さらに、財団の重心が中国よりも日本に傾いているという指摘も出ている。理事長に任命された金容徳(キム・ヨンドク)ソウル大学教授は日本史が専門だ。また、歴史研究室傘下の中国関連チームは1チームである一方、日本関連チームは2チームだ。
北東アジア歴史財団は、金秉準(キム・ビョンジュン)大統領政策室長(当時)が団長だった「北東アジア平和に向けた正しい歴史定立企画団」を事実上拡大改編した組職だ。また、同財団を外交通商部と教育人的資源部のどちらの傘下に置くかをめぐり論争を起したが、年を越えて5月になって法案が通過した。約1年に渡る同過程で、高句麗研究財団との位相定立問題が論争になり、身分の不安を感じた研究人力に動揺をもたらしたことも否定できない。

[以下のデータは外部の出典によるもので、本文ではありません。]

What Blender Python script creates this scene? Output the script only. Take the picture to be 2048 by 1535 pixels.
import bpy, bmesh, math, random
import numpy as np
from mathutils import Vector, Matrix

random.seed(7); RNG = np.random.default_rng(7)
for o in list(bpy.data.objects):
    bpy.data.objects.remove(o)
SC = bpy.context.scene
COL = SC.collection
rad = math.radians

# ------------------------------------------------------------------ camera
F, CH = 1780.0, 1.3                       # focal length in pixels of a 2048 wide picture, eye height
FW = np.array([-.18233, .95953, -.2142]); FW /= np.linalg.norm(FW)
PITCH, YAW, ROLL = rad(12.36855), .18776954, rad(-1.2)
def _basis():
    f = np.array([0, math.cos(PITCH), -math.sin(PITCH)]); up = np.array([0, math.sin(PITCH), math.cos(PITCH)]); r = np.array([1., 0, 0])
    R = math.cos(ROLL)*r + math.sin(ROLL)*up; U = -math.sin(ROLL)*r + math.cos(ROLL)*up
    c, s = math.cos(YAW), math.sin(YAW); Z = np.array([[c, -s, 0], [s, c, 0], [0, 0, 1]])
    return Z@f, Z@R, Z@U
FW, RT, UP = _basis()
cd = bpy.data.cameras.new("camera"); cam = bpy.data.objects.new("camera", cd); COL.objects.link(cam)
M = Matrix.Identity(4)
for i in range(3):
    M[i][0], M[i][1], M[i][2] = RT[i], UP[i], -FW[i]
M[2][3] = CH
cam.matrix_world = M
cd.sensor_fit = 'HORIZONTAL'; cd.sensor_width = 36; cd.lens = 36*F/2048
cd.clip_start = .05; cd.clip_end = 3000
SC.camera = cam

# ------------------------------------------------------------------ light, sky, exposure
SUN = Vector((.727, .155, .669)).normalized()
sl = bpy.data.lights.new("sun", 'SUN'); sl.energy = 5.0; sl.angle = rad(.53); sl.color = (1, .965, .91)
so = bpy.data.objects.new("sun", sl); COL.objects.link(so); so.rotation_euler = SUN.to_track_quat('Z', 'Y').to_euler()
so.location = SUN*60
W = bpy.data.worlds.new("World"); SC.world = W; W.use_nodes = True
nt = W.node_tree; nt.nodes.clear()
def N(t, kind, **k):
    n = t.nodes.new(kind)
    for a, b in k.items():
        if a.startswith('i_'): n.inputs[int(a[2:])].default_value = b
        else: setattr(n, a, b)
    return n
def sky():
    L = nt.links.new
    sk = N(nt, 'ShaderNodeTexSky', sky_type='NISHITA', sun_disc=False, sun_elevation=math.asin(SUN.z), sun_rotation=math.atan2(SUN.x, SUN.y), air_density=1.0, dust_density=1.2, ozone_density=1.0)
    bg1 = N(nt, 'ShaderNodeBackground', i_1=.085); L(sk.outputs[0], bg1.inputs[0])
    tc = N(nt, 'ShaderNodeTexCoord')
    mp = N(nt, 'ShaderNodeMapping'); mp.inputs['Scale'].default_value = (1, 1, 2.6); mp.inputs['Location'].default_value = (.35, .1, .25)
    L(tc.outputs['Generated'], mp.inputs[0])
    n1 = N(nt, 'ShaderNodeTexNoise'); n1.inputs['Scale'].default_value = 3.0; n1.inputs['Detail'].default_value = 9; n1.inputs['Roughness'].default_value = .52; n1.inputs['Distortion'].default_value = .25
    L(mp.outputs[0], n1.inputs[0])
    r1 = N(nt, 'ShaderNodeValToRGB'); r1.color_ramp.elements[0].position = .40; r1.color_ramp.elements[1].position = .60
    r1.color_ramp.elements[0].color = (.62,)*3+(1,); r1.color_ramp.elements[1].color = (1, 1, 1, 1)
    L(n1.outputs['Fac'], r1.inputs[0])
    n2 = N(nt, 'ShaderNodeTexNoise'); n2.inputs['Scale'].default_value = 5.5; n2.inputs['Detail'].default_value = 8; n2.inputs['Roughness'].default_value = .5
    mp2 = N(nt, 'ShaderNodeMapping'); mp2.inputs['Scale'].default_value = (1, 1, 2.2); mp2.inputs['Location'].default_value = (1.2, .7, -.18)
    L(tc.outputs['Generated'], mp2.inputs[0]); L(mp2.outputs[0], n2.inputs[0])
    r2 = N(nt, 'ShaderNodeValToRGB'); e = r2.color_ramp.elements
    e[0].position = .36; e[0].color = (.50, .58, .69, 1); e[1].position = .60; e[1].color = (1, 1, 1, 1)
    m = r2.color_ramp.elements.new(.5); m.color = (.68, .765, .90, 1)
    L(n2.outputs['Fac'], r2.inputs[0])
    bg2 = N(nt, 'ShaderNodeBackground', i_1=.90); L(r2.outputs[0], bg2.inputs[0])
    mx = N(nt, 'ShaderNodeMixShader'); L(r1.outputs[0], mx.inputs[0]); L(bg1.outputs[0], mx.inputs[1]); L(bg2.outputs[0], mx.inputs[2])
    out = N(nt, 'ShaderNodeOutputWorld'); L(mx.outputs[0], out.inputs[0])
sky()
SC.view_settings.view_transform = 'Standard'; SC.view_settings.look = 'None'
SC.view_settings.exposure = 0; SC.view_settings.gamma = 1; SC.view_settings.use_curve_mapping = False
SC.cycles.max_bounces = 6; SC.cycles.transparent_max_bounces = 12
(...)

学界では、「攻撃は最大の防御」という点から、東北工程に対する政府の守勢的対応を一日も早く攻勢的に切り替えることを求めている。これは、古朝鮮—夫餘—高句麗—渤海を守る次元を超え、女真—契丹—蒙古の歴史まで、韓民族と共同の文明史的スペクトラムに拡張する韓国版「北方工程」を意味する。
姜友邦(カン・ウバン、美術史)梨花(イファ)女子大学招聘教授は、「6月、中国の瀋陽で開幕した『遼河文明展』は、中国が文明の起源となり、韓半島と満洲に渡る遼河文明まで盗もうとする意図をはっきりと示しているが、国内の学界では、依然としてこれに対する動きがない」話した。